Il potere ha sempre avuto un debole per lui. Come se i ricconi del pianeta ci tenessero a esporre la sua statuina. Sergio Cragnotti lo volle alla Lazio, prima come calciatore e poi in panchina. Il suo esordio da allenatore fu un caso politico. Approdò alla Fiorentina a febbraio 2001. In teoria non avrebbe potuto guidare una squadra di Serie A, non aveva il patentino. L’associazione allenatori si schierò contro il suo incarico, ma per lui scese in campo la Federcalcio allora guidata dal commissario straordinario Gianni Petrucci (sì, l’attuale presidente della Federbasket). Che concesse una dispensa speciale e il Mancio si accomodò in panca. Agroppi gli diede del raccomandato. A rincorrerlo c’erano voci sui suoi rapporti privilegiati con l’allora potentissimo Cesare Geronzi, banchiere di Capitalia, e sua figlia. Sulla sua vicinanza alla potentissima Gea la società di Moggi che dominava il calciomercato e influenzava le carriere. Per dirla cinematograficamente, la Gea erano i Jep Gambardella del pallone: non volevano solo partecipare alle campagne acquisti, volevano avere il potere di farle fallire.
Alla Fiorentina vinse una Coppa Italia ma in fondo rimase appena 32 partite. Finì male, con gli ultras che lo aggredirono. La sua carriera di allenatore era comunque partita. Approdò alla Lazio di Cragnotti, poi all’Inter di Moratti dove vinse gli scudetti post-Calciopoli. Infinite le polemiche che lo hanno avuto come protagonista. Occorrerebbe un libro per ricordarle tutte. Quattro stagioni al Manchester City dove vinse la prima storica Premier del club (gli altri due campionati erano stati vinti prima della nascita della Premier). E ancora Galatasaray, il ritorno all’Inter, lo Zenit. Sembrava quasi dimenticato per il calcio di prima fascia.

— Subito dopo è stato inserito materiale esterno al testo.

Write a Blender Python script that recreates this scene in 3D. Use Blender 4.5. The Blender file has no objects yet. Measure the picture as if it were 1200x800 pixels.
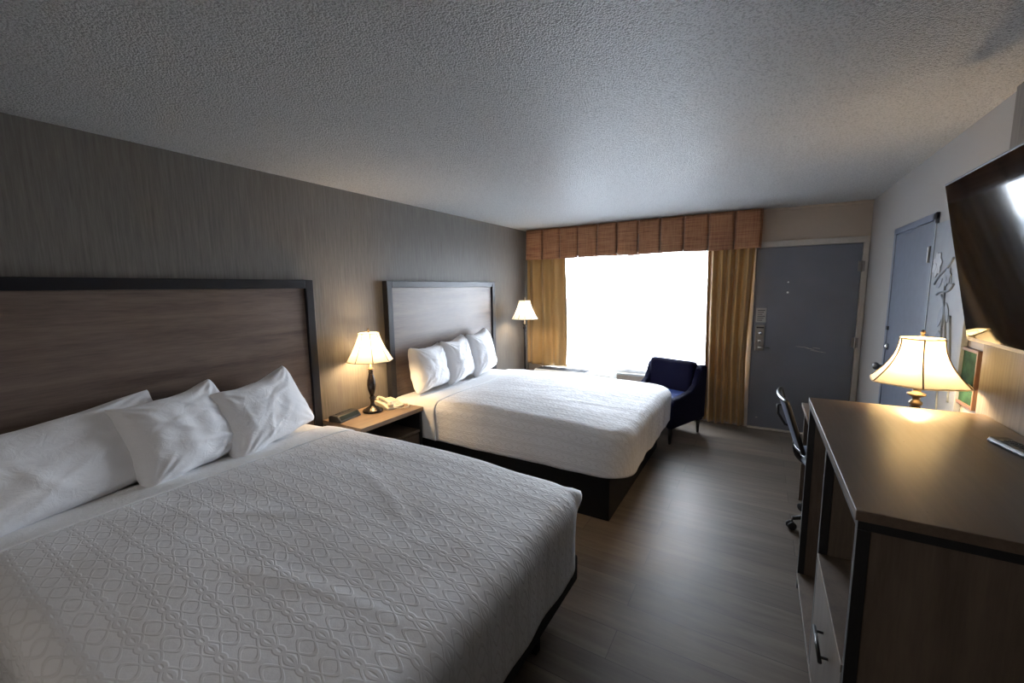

Ma mai sottovalutare le risorse del Mancio. Nel 2018 l’incarico in Nazionale dove portò un vento di diversità. Da noi, dare spazio ai giovani è rivoluzionario. E lui lo fu. L’Italia del calcio era sotto shock per la mancata qualificazione ai Mondiali. Ebbe libertà assoluta. E lavorò benissimo. Ricreò il clima Sampdoria e si prese la rivincita della vita a Wembley. Vinse l’Europeo nello stadio dove aveva subito la delusione più dolorosa della sua vita professionale: la sconfitta nella finale di Coppa dei Campioni. E la rivincita riuscì a prendersela con l’amico di una vita: Gianluca Vialli. Se avesse saputo leggere i segni del destino, avrebbe compreso che l’obiettivo era stato raggiunto. Si era compiuto un ciclo e un disegno. Proprio lui che sostiene di aver avuto in sogno l’apparizione della madonna di Medjugorie, quel segno non lo colse.
Invece ha proseguito e le cose sono andate come sappiamo. Fino all’ultima fuga. La più roboante. Addio alla Nazionale nel bel mezzo dell’estate. Alla sua maniera, da vittimista, da complottista, accuse al mondo. In realtà la verità sembra molto più banale: ha ricevuto un’offerta che in tutto il globo avrebbero rifiutato in cinque, al massimo in sei. Ha salutato e se n’è andato. Oggi in tanti lo detestano. Ma la vita è lunga, il tempo stempera i ricordi. E questo Mancini lo sa bene.